Senator Panfilo “Ping” Lacson has earlier filed a resolution calling for the creation of the Senate into a constituent assembly (ConAss) to propose amendments to or revise the 1987 Constitution.

Sotto said he would be supporting Lacson’s resolution. “I will not only support it. I will ask to be co-author on the floor now,” Sotto said.

Sen. Joseph Victor “JV” Ejercito echoed Sotto’s argument saying that a bicameral legislature is essential to maintaining check and balance in democracy.

“Legislative work is not about how fast one can pass a law or how many laws a chamber can pass. Legislation is about passing quality laws that will address the needs of the people. It is about the quality of debate and not the speed of passage of laws,” Ejercito said.
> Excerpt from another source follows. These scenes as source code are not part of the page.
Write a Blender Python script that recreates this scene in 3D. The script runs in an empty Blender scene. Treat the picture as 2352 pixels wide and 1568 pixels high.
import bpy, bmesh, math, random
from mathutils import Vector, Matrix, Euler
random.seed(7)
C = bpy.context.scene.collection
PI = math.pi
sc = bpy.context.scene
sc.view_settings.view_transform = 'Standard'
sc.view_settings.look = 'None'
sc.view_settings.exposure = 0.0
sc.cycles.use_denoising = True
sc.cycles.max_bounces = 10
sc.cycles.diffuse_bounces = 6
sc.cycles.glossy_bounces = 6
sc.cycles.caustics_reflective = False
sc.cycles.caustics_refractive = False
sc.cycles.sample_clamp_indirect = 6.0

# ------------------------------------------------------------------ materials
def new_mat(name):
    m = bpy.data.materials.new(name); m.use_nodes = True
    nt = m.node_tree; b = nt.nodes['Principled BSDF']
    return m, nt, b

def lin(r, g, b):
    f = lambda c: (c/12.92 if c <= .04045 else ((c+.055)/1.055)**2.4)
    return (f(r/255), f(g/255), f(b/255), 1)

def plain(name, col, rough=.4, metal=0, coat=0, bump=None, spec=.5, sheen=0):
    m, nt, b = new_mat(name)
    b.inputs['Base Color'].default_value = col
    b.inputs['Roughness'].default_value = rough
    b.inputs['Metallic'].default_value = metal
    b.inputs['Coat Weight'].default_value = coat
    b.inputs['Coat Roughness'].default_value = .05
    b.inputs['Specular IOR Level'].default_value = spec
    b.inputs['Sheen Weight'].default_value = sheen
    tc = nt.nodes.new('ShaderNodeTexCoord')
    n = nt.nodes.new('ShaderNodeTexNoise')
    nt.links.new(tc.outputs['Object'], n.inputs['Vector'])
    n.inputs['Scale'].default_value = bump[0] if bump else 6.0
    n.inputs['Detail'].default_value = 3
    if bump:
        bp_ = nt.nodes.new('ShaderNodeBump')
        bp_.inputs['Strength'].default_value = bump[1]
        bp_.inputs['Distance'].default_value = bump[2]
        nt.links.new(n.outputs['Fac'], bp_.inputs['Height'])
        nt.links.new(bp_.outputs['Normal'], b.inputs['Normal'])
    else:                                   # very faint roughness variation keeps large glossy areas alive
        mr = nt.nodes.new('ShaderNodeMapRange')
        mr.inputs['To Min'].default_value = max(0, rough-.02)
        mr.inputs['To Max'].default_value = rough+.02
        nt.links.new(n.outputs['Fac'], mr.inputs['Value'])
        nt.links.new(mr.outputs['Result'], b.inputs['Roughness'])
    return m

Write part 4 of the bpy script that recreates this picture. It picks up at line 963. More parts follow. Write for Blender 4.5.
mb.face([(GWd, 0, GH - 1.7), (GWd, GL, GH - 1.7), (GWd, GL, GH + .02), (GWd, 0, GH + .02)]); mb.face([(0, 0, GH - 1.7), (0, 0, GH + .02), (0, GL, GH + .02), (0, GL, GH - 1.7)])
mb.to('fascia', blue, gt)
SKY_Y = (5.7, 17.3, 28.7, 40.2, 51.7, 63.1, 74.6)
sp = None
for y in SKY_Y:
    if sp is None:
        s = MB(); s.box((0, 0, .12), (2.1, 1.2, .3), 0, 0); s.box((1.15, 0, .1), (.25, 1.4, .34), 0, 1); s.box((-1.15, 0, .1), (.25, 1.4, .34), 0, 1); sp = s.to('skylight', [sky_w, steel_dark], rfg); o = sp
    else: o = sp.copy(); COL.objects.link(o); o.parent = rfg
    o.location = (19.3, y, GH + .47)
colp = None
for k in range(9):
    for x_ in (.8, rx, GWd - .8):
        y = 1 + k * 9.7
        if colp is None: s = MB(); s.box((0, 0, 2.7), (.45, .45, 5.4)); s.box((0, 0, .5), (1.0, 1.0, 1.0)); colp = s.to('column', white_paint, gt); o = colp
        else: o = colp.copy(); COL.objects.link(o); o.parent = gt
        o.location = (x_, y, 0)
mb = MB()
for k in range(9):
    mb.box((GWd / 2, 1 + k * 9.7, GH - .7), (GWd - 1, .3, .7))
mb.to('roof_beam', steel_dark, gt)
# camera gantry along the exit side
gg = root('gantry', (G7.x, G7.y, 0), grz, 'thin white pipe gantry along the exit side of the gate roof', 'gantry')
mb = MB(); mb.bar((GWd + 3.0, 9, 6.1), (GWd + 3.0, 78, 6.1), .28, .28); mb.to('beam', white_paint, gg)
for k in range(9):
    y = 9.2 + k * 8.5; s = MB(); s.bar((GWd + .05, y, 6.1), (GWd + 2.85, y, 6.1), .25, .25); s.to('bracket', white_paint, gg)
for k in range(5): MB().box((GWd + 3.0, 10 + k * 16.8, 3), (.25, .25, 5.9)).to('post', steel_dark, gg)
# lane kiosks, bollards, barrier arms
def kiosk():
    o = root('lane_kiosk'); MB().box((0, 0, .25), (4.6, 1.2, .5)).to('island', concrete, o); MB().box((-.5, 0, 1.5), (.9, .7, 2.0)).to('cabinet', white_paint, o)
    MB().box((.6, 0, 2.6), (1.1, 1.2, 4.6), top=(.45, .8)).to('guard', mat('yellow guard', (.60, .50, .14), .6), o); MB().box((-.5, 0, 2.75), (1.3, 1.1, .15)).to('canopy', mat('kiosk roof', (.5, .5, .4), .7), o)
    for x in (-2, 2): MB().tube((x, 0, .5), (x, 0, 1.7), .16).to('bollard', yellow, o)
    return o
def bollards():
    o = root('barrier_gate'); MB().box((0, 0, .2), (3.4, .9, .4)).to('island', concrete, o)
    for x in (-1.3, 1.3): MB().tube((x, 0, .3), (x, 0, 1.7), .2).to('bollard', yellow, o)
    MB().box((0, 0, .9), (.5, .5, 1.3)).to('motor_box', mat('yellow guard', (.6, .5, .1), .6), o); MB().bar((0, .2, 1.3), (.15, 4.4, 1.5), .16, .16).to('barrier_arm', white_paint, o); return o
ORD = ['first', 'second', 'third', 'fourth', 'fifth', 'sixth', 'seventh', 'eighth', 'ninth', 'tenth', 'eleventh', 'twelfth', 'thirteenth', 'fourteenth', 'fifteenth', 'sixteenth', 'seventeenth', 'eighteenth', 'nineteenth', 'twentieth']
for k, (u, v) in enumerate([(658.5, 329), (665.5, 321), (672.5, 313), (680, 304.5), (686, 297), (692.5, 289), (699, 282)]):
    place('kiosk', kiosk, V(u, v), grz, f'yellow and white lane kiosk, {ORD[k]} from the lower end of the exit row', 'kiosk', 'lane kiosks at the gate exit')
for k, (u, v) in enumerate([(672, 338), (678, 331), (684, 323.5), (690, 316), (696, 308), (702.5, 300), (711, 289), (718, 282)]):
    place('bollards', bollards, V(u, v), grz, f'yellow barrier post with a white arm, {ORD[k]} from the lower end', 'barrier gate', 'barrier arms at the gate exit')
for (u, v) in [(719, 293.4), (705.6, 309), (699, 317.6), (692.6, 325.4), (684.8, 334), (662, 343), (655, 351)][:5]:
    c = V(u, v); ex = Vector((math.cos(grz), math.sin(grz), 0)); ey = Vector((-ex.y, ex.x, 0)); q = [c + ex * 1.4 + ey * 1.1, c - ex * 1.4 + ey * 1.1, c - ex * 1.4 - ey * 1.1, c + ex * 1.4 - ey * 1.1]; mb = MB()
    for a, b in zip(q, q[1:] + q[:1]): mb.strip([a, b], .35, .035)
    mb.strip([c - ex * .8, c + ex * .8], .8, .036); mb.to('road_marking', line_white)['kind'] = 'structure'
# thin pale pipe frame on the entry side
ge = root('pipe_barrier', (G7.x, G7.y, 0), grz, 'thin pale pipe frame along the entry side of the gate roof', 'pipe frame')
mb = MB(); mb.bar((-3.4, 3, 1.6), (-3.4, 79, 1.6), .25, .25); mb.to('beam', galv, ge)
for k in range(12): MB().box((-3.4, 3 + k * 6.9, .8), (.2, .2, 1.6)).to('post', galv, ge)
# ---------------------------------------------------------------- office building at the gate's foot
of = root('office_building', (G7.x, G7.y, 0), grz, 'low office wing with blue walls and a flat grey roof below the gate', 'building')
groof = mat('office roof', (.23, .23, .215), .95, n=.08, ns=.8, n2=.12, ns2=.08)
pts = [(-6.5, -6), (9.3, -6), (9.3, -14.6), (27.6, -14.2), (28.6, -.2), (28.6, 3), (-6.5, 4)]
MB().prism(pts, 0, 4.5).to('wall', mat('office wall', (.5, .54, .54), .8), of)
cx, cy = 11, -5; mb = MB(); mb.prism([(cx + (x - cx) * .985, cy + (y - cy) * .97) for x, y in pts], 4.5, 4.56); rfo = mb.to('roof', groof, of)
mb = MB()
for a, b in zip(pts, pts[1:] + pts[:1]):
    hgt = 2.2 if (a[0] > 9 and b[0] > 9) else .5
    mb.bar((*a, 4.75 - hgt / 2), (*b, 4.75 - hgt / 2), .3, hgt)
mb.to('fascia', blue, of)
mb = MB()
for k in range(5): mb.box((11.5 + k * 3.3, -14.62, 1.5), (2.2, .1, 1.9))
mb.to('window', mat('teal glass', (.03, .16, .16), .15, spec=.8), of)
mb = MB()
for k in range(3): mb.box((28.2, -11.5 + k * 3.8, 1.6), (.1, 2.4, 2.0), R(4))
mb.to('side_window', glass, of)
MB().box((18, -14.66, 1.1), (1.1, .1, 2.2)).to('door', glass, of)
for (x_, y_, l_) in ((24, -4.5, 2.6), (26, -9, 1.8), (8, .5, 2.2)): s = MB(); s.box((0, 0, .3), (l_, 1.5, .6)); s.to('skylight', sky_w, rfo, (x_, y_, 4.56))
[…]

Ejercito pointed out that in the Philippine political history, a bicameral legislature has also prevented the excessive exercise of power by the Executive branch.

“While Presidents might find it easier to control one house, it is more difficult to influence both chambers,” he said.

Ejercito also said the proposed shift to federalism is the strongest argument for a bicameral legislature. He said bicameralism ensures the representation of the interests of individual states and provinces, as well as the population of the entire country.

“That is why the United States, Germany and other federal states have bicameral legislatures—one chamber based on representation by population and the second chamber based on regional units,” he stressed.

Lacson, however, said it is too early to decide on the matter since they have yet to hear all arguments and counter-arguments on the issue of having a unicameral congress.

“I would rather have an open mind on this issue using my own research as well as listening to the input of the others,” Lacson said.

“Having said that, establishing a unicameral body does not necessarily mean abolition of the Senate for it can, likewise, be argued that it is the Lower House that is being abolished,” he pointed out.

Sen. Francis “Chiz” Escudero shared Lacson’s view saying he too, wants to hear first the pros and cons of having a unicameral legislature and retaining a bicameral congress.

“I haven’t seen any concrete and definite proposals; just concepts and ideas. As I said, the first order of business is to convene the Commission to study possible amendments to the Constitution,” Escudero said.

“I am sure that there are a lot of people who have their respective ideas of what they perceive need to be amended in the Constitution and all of these need to be vetted and studied bearing in mind one basic question: how will the people—not politicians—benefit?” he pointed out.

Senate minority leader Franklin Drilon said he strongly supports a bicameral Congress to maintain the system of check and balance.

“I believe that we should retain the bicameral Congress to maintain the check and balance system between the Senate and the House,” Drilon said.

“We respect the President’s view being the political leader of our country. But having said that, huwag po nating kalimutan that the constitutional amendment is basically a function and prerogative of Congress,” he said.

Nevertheless, Drilon said that not only will the Senate resist a unicameral congress, they will also reject any attempts to abolish the Office of the Vice President (OVP), which is stated under the draft penned by the PDP-Laban the ruling administration party.

“That is their proposal. I don’t agree with that. We do not agree with that. The Vice President is an important part of our system of governance and the constitutional succession to the President,” Drilon said.

Drilon said the Senate minority bloc will likewise, support Lacson’s resolution: “Any system that would provide for separate voting, we will support.”